## Data
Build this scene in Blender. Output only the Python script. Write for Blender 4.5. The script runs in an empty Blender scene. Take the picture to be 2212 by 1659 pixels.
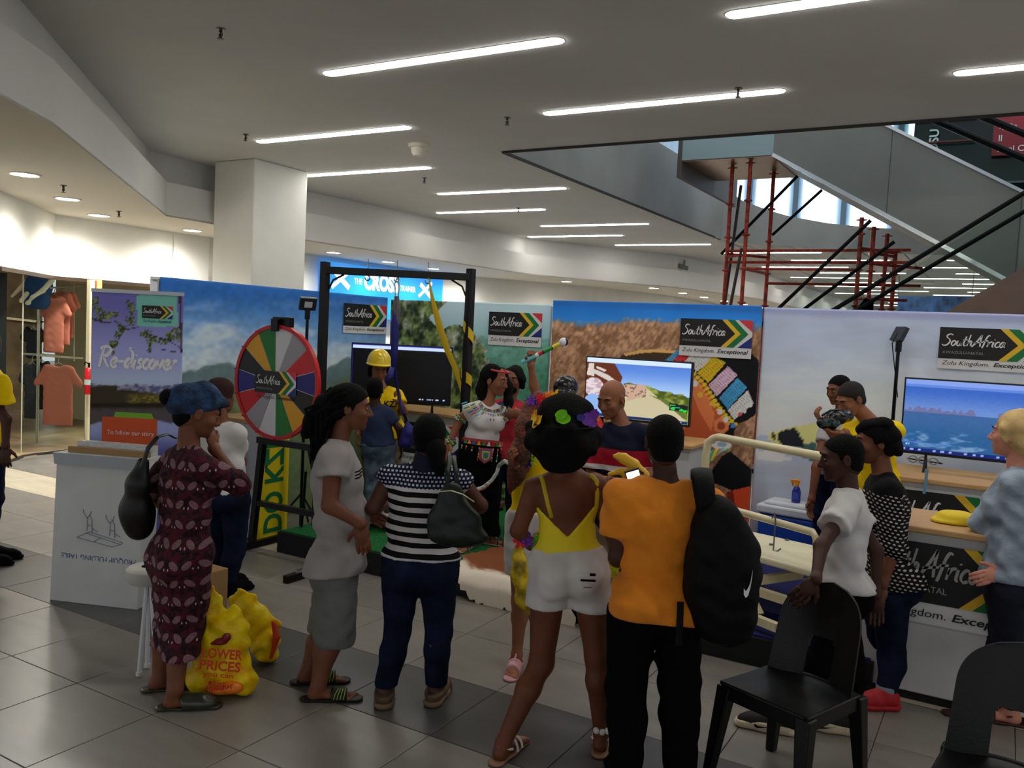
import bpy, bmesh, math, random
import numpy as np
from mathutils import Vector, Matrix
R_ = math.radians
SC = bpy.context.scene
COL = SC.collection
random.seed(7); np.random.seed(7)

# ---------------------------------------------------------------- camera
CAMF, YAW, PIT, ROL, CH = 1830.0, R_(30.2), R_(3.6), R_(-2.8), 1.92
def _cam():
    cy, sy = math.cos(YAW), math.sin(YAW)
    fwd = np.array([-sy*math.cos(PIT), cy*math.cos(PIT), -math.sin(PIT)])
    right = np.array([cy, sy, 0.0]); down = np.cross(fwd, right)
    c, s = math.cos(ROL), math.sin(ROL)
    return np.array([c*right+s*down, -s*right+c*down, fwd])
CM = _cam()
cd = bpy.data.cameras.new('camera'); cam = bpy.data.objects.new('camera', cd); COL.objects.link(cam)
cd.sensor_width = 36.0; cd.lens = 36.0*CAMF/2212.0; cd.clip_end = 200
mw = Matrix.Identity(4)
for i in range(3):
    mw[i][0] = CM[0][i]; mw[i][1] = -CM[1][i]; mw[i][2] = -CM[2][i]
mw[2][3] = CH
cam.matrix_world = mw
SC.camera = cam
# ---------------------------------------------------------------- world, light, exposure
SC.view_settings.view_transform = 'Standard'; SC.view_settings.look = 'None'
SC.view_settings.gamma = 1.0; SC.view_settings.use_curve_mapping = False
SC.view_settings.exposure = 1.6
SC.cycles.use_denoising = True
SC.cycles.max_bounces = 6; SC.cycles.sample_clamp_indirect = 4.0
w = bpy.data.worlds.new('mall_light'); SC.world = w; w.use_nodes = True
w.node_tree.nodes['Background'].inputs[0].default_value = (0.93, 0.96, 1.0, 1)
w.node_tree.nodes['Background'].inputs[1].default_value = 0.22
def area(name, loc, sx, sy, power, color=(1, 1, 1), rot=(0, 0, 0)):
    l = bpy.data.lights.new(name, 'AREA'); l.shape = 'RECTANGLE'; l.size = sx; l.size_y = sy
    l.energy = power; l.color = color
    o = bpy.data.objects.new(name, l); COL.objects.link(o); o.location = loc; o.rotation_euler = rot
    return o
# daylight falling through the glazed roof of the upper floor into the void
area('skylight_lamp', (-1.0, 14.0, 10.5), 8, 8, 160, (0.78, 0.9, 1.0))
# warm shop lighting behind the shop window
area('shop_lamp', (-12.6, 7.6, 3.0), 2.0, 2.6, 42, (1.0, 0.82, 0.55))

# ---------------------------------------------------------------- pixel <-> world helpers (used to read off positions)
def ray(x, y): return CM.T @ np.array([(x-1106)/CAMF, (y-829.5)/CAMF, 1.0])
def atd(x, y, d): return ray(x, y)*d + np.array([0, 0, CH])
def atz(x, y, z=0.0):
    v = ray(x, y); return v*((z-CH)/v[2]) + np.array([0, 0, CH])
def aty(x, y, Y): v = ray(x, y); return v*(Y/v[1]) + np.array([0, 0, CH])
def atx(x, y, X): v = ray(x, y); return v*(X/v[0]) + np.array([0, 0, CH])
def proj(P):
    P = np.asarray(P, float) - np.array([0, 0, CH]); c = P @ CM.T
    return c[..., 0]/c[..., 2]*CAMF+1106, c[..., 1]/c[..., 2]*CAMF+829.5
def depth_at(p): return float((np.asarray(p)-np.array([0, 0, CH])) @ CM[2])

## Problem
Output exactly the span of lines from the top of the listing through the line holding "random.seed(7); np.random.seed(7)", and leave every picture out.

## Result below
Build this scene in Blender. Output only the Python script. Write for Blender 4.5. The script runs in an empty Blender scene. Take the picture to be 2212 by 1659 pixels.
import bpy, bmesh, math, random
import numpy as np
from mathutils import Vector, Matrix
R_ = math.radians
SC = bpy.context.scene
COL = SC.collection
random.seed(7); np.random.seed(7)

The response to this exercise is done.